→ **Task**
Below is a listing. Quote from it, exactly, the lines from the one containing "Keep writing the" down to the one containing "loc(b).build('kerb_block', BEIGE, par)", both ends included, and nothing else.

→ **Provided material**
+-------+
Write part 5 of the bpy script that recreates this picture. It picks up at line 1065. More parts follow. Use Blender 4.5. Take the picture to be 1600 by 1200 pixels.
+-------+
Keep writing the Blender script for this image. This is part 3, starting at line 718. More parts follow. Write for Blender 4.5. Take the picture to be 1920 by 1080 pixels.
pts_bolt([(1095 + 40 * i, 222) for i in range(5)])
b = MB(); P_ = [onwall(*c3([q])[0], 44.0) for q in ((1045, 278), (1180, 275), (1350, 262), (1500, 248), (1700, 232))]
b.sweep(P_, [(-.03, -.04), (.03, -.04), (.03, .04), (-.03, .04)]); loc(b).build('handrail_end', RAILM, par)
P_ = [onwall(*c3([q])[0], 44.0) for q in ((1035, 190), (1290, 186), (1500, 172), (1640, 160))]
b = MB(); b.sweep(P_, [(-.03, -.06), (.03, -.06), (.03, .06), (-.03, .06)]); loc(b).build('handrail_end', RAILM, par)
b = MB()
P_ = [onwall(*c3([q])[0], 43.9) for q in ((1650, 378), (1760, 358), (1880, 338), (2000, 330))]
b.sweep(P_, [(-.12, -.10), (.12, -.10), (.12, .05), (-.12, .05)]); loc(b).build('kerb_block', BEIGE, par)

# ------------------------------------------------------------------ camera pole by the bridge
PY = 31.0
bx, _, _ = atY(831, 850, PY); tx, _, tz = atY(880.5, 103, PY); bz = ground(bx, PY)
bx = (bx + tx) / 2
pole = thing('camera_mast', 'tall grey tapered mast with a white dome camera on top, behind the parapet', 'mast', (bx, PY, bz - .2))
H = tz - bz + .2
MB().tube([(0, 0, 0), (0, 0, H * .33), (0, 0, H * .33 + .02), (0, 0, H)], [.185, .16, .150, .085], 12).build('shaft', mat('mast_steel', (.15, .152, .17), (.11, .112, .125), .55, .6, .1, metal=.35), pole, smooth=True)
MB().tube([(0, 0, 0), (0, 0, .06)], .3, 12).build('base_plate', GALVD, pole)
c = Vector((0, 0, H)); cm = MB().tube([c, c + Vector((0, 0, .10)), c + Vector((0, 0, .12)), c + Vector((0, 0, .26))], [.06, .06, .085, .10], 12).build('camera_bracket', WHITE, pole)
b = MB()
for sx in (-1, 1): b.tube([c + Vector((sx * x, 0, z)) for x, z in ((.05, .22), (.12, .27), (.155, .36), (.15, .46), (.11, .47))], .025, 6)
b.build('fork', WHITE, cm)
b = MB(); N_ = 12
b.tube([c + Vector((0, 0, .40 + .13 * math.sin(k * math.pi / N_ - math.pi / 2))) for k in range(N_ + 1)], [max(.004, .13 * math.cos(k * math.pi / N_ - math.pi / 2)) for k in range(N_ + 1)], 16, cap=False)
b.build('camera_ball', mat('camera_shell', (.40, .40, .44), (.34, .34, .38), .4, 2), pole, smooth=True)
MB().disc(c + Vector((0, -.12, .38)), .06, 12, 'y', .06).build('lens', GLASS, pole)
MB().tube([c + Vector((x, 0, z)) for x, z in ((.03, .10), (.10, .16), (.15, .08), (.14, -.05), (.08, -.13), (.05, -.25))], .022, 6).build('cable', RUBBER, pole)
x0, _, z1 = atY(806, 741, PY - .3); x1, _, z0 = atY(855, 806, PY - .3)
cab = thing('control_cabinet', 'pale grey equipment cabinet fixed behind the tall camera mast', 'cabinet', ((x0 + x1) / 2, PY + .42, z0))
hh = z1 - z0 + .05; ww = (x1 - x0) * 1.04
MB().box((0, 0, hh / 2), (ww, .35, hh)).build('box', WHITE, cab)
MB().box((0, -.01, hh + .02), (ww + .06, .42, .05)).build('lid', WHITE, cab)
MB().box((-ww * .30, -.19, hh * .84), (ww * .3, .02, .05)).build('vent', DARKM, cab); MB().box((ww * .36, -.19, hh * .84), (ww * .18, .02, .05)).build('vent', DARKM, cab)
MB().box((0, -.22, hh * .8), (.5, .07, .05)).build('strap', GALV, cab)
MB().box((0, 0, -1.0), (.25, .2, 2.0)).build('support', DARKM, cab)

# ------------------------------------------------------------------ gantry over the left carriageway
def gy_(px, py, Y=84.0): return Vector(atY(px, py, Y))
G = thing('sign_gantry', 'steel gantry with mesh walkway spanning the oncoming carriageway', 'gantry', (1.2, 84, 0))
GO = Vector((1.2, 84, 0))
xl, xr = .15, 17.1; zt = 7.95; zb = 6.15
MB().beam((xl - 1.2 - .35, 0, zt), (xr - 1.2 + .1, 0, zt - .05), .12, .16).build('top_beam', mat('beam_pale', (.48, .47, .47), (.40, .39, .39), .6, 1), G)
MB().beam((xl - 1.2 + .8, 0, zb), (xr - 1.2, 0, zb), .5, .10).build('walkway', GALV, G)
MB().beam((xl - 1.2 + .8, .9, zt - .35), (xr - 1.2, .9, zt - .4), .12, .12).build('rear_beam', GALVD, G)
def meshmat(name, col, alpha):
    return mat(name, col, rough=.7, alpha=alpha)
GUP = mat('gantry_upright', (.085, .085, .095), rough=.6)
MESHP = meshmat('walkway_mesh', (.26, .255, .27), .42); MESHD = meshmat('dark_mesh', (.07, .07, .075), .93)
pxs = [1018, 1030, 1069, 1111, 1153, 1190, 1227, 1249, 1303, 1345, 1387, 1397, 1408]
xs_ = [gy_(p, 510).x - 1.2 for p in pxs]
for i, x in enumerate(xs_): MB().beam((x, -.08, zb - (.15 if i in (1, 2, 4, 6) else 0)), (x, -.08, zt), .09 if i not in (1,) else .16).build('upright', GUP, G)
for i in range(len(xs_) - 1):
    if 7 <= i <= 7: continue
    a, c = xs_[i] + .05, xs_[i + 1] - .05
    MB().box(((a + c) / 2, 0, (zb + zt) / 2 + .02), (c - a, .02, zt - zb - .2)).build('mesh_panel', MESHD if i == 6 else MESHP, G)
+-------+
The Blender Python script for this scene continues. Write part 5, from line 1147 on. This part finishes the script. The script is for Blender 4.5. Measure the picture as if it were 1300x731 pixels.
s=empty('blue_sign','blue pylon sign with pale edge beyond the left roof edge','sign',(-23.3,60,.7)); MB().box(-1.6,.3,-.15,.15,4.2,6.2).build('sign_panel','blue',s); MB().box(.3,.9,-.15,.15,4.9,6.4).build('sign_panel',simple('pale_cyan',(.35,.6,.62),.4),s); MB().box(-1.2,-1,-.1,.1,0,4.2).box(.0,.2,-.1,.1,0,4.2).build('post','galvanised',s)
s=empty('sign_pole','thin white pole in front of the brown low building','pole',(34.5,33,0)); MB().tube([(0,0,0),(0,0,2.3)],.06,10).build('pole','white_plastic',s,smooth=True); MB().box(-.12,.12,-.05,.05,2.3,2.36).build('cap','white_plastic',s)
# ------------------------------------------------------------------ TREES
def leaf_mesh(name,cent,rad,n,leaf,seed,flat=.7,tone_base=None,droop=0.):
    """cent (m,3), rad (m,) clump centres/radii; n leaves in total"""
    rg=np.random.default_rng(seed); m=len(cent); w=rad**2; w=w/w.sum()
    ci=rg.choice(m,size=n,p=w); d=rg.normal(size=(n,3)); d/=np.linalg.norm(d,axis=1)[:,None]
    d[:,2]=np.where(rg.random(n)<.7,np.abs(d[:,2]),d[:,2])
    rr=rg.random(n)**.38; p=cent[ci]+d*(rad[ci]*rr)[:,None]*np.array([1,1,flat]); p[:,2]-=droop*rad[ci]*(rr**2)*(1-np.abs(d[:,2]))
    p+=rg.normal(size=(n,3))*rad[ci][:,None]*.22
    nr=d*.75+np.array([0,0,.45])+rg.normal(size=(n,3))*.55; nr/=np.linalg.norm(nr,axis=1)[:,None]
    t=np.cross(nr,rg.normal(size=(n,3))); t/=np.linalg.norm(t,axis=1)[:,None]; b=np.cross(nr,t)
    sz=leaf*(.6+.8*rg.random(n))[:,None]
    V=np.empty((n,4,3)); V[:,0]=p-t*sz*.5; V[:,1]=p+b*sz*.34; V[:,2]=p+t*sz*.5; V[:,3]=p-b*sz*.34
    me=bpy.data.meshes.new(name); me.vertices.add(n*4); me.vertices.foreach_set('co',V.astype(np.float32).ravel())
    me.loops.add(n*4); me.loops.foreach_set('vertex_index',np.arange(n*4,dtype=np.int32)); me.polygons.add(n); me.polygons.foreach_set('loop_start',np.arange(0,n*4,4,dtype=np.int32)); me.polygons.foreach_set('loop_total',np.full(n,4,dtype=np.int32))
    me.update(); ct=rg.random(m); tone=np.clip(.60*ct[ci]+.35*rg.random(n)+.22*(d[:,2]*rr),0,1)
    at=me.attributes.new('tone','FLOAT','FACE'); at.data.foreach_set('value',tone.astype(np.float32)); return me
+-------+
→ **Response to this task**
Keep writing the Blender script for this image. This is part 3, starting at line 718. More parts follow. Write for Blender 4.5. Take the picture to be 1920 by 1080 pixels.
pts_bolt([(1095 + 40 * i, 222) for i in range(5)])
b = MB(); P_ = [onwall(*c3([q])[0], 44.0) for q in ((1045, 278), (1180, 275), (1350, 262), (1500, 248), (1700, 232))]
b.sweep(P_, [(-.03, -.04), (.03, -.04), (.03, .04), (-.03, .04)]); loc(b).build('handrail_end', RAILM, par)
P_ = [onwall(*c3([q])[0], 44.0) for q in ((1035, 190), (1290, 186), (1500, 172), (1640, 160))]
b = MB(); b.sweep(P_, [(-.03, -.06), (.03, -.06), (.03, .06), (-.03, .06)]); loc(b).build('handrail_end', RAILM, par)
b = MB()
P_ = [onwall(*c3([q])[0], 43.9) for q in ((1650, 378), (1760, 358), (1880, 338), (2000, 330))]
b.sweep(P_, [(-.12, -.10), (.12, -.10), (.12, .05), (-.12, .05)]); loc(b).build('kerb_block', BEIGE, par)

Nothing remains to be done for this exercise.